Another step towards supplying wind energy to the German electricity grid has been successfully taken. The land cables have now been installed underground over a distance of three kilometres from the landing point, where the sea cables meet the mainland, to the Lubmin transformer station.
Using so-called HDD drilling – also known as horizontal directional drilling – the necessary protective ducts had already been installed in the course of the Ostwind 1 project. The HDD drilling technique was used so as not to interfere with the above-ground nature reserve. Now the high-voltage cables could be pulled into the existing underground protective ducts.
Before the electricity generated on the Baltic Sea can be brought onshore by sea cable and supplied to the 50Hertz transmission grid, foundations for the primary electrical equipment have to be built in the substation. Until the foundations are completed and the shunt reactors, High voltage transformers and switchgear are installed, the ends of the cables lie secured within the site. After that, the cables are pulled to their intended end positions and connected to the transformer station. In addition, joints connecting the sections of the land cable will be installed on certain sections over the next few months. When the primary electrical equipment is installed, the cables are terminated into the substation and the intermediate joints have been completed, the sea cables can be connected to the land cable at the landing point on the Greifswalder Bodden.
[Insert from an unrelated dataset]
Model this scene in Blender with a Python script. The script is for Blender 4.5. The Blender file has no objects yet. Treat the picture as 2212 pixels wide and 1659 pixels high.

Ostwind 2 is the project to connect the Baltic Sea wind farms Arcadis Ost 1 and Baltic Eagle to the German high voltage grid. Together, the two wind farms are to generate a capacity of approximately 725 megawatts (MW). Arcadis Ost 1, the wind farm of the Belgian company Parkwind, is located in the West of Arkona cluster. Baltic Eagle, the project of the Spanish energy company Iberdrola, is located in the Arkona Sea cluster. It is about 20 kilometres (Arcadis Ost 1) or 30 kilometres (Baltic Eagle) to the nearest coast of Rügen, and about 90 kilometres to Lubmin to the substation on the Greifswalder Bodden.